Residents at both ends of my bipolar existence complain about the weather, of course, and most everything else. Chesterton reminded us that “travel narrows the mind,” a side-effect I’m encouraging. I like to like where I am, even if I’m deluded, in contrast to the scout leader I spoke with on Saturday who explained to me that the abundant rain in Washington is the result of “climate change.” From the drought and unceasing rain I’ve relearned something about proper proportions, personal and species-wide.
Thoreau took a walk in the rain on May 17, 1858. He watched a farmer try to finish his planting “while slowly getting a soaking, quietly dropping manure in the furrows.” Thoreau implicitly approves of the farmer’s uncomplaining stoicism, and writes:
“The rain is good for thought. It is especially agreeable to me as I enter the wood and hear the soothing dripping on the leaves.

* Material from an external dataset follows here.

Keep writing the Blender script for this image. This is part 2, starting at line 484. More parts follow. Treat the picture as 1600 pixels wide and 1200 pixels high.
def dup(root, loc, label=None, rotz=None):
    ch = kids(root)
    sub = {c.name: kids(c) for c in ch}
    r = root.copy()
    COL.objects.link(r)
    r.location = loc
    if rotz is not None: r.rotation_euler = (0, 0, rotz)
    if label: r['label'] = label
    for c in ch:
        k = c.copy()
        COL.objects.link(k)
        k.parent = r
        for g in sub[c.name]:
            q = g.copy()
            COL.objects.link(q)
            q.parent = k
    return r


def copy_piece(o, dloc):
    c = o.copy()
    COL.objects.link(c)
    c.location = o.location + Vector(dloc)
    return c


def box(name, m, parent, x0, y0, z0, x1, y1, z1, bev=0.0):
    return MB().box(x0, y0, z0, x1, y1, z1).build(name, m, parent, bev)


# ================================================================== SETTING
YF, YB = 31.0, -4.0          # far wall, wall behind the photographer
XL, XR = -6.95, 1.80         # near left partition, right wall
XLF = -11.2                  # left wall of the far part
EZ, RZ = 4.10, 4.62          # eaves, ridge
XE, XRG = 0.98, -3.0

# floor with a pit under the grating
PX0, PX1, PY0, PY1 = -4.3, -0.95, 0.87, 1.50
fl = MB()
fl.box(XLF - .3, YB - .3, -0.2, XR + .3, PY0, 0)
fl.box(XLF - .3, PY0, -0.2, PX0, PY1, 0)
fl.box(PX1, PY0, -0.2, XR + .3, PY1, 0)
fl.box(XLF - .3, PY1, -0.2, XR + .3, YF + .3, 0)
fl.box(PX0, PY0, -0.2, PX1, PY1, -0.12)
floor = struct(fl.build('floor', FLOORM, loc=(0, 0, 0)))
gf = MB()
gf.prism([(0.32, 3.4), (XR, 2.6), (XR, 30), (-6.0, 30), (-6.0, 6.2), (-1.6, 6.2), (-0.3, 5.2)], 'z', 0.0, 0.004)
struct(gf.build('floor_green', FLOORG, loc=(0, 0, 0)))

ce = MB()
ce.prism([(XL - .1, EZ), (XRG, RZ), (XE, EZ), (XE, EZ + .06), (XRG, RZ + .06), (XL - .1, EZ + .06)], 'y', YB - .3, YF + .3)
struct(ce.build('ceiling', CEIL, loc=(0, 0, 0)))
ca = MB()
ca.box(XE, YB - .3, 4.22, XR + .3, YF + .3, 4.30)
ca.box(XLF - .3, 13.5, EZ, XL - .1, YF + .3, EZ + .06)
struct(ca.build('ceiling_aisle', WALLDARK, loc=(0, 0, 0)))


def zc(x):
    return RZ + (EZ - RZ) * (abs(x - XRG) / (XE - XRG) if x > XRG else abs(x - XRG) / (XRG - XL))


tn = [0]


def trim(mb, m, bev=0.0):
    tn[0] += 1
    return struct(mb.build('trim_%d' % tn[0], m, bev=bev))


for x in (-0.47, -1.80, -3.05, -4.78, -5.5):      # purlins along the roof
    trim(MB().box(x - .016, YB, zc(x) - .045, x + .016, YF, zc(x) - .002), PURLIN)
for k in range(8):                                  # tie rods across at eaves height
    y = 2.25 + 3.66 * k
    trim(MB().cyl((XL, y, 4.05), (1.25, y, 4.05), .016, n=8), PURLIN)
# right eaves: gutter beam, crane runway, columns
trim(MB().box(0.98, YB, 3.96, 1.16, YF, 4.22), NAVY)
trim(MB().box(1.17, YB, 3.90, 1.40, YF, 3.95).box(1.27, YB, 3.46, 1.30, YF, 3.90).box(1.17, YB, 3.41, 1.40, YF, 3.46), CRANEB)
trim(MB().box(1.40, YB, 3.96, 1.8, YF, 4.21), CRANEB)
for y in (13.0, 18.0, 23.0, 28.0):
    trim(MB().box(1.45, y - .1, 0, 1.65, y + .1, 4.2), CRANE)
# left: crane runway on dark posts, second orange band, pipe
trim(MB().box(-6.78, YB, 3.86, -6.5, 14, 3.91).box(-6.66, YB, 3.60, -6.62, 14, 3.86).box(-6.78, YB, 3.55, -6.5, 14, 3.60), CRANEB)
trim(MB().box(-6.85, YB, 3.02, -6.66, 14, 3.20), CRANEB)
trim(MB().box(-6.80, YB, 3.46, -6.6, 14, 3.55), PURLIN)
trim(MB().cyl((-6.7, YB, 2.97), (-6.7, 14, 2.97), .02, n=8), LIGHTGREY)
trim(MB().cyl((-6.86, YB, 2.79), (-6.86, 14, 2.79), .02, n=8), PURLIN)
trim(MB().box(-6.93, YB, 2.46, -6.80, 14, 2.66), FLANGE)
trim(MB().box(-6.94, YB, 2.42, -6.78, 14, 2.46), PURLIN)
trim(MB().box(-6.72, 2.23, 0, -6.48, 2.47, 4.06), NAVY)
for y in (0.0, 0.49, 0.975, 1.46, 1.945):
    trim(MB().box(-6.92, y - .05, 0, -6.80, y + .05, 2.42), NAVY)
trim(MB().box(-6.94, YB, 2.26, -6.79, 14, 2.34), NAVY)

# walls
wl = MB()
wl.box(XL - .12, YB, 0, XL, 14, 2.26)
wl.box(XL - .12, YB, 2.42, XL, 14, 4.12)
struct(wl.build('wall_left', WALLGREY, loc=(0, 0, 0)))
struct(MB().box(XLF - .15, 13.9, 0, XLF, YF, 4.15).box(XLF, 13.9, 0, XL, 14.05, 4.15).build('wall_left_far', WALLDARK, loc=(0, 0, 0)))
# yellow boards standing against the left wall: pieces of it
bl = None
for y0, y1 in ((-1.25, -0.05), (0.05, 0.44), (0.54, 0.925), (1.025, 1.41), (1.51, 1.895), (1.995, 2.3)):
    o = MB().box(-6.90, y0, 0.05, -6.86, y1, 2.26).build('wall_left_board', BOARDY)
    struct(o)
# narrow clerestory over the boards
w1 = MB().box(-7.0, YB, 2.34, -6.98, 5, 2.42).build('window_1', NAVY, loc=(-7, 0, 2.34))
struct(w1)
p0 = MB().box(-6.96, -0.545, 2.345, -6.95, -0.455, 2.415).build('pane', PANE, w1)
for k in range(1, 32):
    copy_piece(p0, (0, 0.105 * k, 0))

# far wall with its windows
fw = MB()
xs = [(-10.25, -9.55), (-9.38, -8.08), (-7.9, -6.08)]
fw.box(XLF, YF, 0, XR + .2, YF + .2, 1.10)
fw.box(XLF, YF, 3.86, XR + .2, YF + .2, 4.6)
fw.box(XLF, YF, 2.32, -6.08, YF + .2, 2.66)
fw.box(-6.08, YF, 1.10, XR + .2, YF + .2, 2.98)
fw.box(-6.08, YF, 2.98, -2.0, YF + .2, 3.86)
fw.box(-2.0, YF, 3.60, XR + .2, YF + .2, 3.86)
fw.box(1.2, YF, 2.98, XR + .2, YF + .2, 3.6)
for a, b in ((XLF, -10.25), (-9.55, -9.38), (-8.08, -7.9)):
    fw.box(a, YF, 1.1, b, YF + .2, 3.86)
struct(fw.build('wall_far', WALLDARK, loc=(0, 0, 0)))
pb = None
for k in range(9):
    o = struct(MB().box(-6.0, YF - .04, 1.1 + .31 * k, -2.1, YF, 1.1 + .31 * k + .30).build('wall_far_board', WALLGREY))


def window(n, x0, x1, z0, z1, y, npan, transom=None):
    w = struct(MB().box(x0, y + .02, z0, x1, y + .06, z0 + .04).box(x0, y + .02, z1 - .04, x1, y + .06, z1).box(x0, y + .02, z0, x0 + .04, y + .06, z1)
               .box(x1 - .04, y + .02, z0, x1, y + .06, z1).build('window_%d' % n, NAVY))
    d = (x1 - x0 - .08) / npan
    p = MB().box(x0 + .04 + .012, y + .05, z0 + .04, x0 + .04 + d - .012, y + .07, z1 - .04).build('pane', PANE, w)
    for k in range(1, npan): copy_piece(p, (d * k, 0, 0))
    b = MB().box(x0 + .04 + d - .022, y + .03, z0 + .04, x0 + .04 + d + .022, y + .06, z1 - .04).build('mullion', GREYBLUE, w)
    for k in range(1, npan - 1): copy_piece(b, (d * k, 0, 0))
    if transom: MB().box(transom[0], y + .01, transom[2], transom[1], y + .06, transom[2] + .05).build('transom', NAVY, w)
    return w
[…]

It domiciliates me in nature. The woods are the more like a house for the rain; the few slight noises sound more hollow in them; the birds hop nearer; the very trees seem still and pensive. The clouds are but a higher roof. The clouds and rain confine me to near objects, the surface of the earth and the trees.”
“Domiciliates” – makes a home for – is a word Thoreau the Latinist deploys with pleasure. He, too, made a home in nature, first in 1845, and then for the rest of his life.